Основные философские труды Вайса: Über die Behandlungsart der Geschichte der Philosophie auf Universitäten (Leipzig, 1799); Lehrbuch der Logik, nebst einer Einleitung zur Philosophie überhaupt und besonders zu der bisherigen Metaphysik (Leipzig, 1801); Beiträge zur Erziehungskunst, zur Vervollkommnung sowohl ihrer Grundsätze als ihrer Methode (Leipzig, 1804); Untersuchungen über das Wesen und Wirken der menschlichen Seele. Als Grundlegung zu einer wissenschaftlichen Naturlehre derselben (Leipzig 1811); Über Grund, Wesen und Entwicklung des religiösen Glaubens; Beiträge zur Würdigung der rationalen Ansicht von Christus (Leipzig, 1845); Betrachtungen über Rationalismus und Offenbarung, ein Versuch zur Verständigung (Leipzig, 1846).
161
Вайнлих Кристиан Теодор (Weinlig; Weinlich; 1780–1842), музыкальный педагог.

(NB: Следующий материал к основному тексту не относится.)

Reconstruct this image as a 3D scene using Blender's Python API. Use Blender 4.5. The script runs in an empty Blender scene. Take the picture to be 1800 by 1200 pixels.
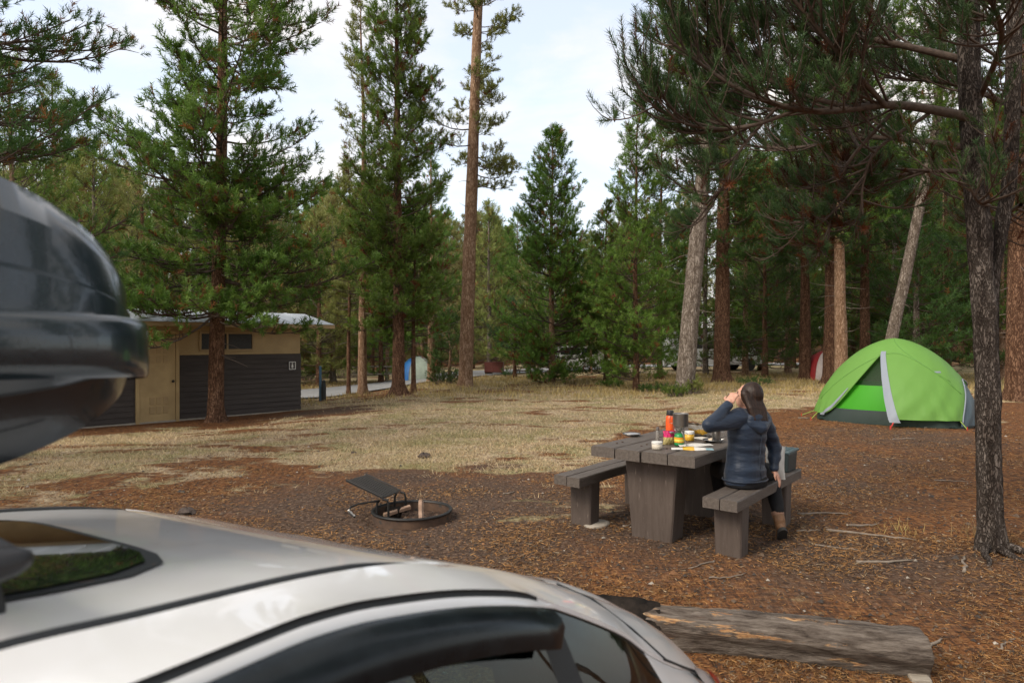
import bpy, bmesh, math, random
import numpy as np
from mathutils import Vector, Matrix, Euler
R = math.radians
scene = bpy.context.scene
COL = scene.collection

# ------------------------------------------------------------------ camera
CAM_Z = 1.65
cam_d = bpy.data.cameras.new('camera')
cam = bpy.data.objects.new('camera', cam_d); COL.objects.link(cam)
cam.location = (0, 0, CAM_Z); cam.rotation_euler = (R(90), 0, 0)
cam_d.lens = 24.0; cam_d.sensor_width = 36.0
cam_d.clip_start = 0.05; cam_d.clip_end = 2000
cam_d.dof.use_dof = True; cam_d.dof.focus_distance = 6.5; cam_d.dof.aperture_fstop = 4.5
scene.camera = cam

# ------------------------------------------------------------------ light
SUN_AZ = R(-128)      # compass direction the sun stands in, from +Y towards +X
SUN_EL = R(42)
world = bpy.data.worlds.new('World'); scene.world = world; world.use_nodes = True
nt = world.node_tree; nt.nodes.clear()
wo = nt.nodes.new('ShaderNodeOutputWorld'); bg = nt.nodes.new('ShaderNodeBackground')
bg.inputs['Strength'].default_value = 0.14
sky = nt.nodes.new('ShaderNodeTexSky'); sky.sky_type = 'NISHITA'; sky.sun_disc = False
sky.sun_elevation = SUN_EL; sky.sun_rotation = SUN_AZ
sky.air_density = 1.0; sky.dust_density = 2.5; sky.ozone_density = 1.0
tc = nt.nodes.new('ShaderNodeTexCoord'); mp = nt.nodes.new('ShaderNodeMapping')
mp.inputs['Scale'].default_value = (1.0, 1.0, 2.6); mp.inputs['Location'].default_value = (3.3, 1.1, 0.45)
n1 = nt.nodes.new('ShaderNodeTexNoise'); n1.inputs['Scale'].default_value = 2.6
n1.inputs['Detail'].default_value = 9; n1.inputs['Roughness'].default_value = 0.58; n1.inputs['Distortion'].default_value = 0.35
rp = nt.nodes.new('ShaderNodeValToRGB')
rp.color_ramp.elements[0].position = 0.38; rp.color_ramp.elements[0].color = (0.26, 0.26, 0.26, 1)
rp.color_ramp.elements[1].position = 0.62; rp.color_ramp.elements[1].color = (1, 1, 1, 1)
mx = nt.nodes.new('ShaderNodeMix'); mx.data_type = 'RGBA'
mx.inputs[7].default_value = (4.7, 4.4, 4.15, 1)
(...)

Талант к музыке проявлял с детства, однако с 1797 по 1803 г. изучал в Лейпцигском университете юриспруденцию. Впоследствии карьере адвоката предпочел серьезные занятия музыкой. Два года занимался композицией в Италии, в Болонье, у Станислао Маттеи (см. ниже). Вернувшись в Дрезден, стал преподавателем музыки и вскоре занял место кантора в гимназии Святого Креста. В 1817 г. подал в отставку, после чего давал частные уроки вплоть до 1823 г., когда после смерти кантора церкви Святого Фомы Иоганна Готфрида Шихта занял его место. Автор нескольких теоретических и методических работ, среди которых Theoretisch-praktische Anleitung zur Fuge (Dresden, 1845). Как композитор писал преимущественно для хора, но большой известности так и не достиг.
162
Вайнлих учился непосредственно у Станислао Маттеи (Mattei; 1750–1825), монаха-францисканца и композитора, который в свою очередь получил музыкальное образование у падре Джованни Баттиста Мартини (Martini; 1706–1784), теоретика и историка музыки, педагога, композитора, капельмейстера, певца, скрипача и клавесиниста. Маттеи был любимым учеником падре Мартини и впоследствии стал его другом и исповедником. В 1772 г. Маттеи был рукоположен в сан священника; в 1776 г. утвержден на должности заместителя капельмейстера монастырской церкви Святого Франциска. После смерти своего учителя падре Мартини в 1784 г. Маттеи стал там капельмейстером. В 1804 г. был принят на место преподавателя контрапункта в филармонический лицей в Болонье (ныне Консерватория имени Джованни Баттисты Мартини). Среди учеников Маттеи были Джоаккино Россини и Гаэтано Доницетти.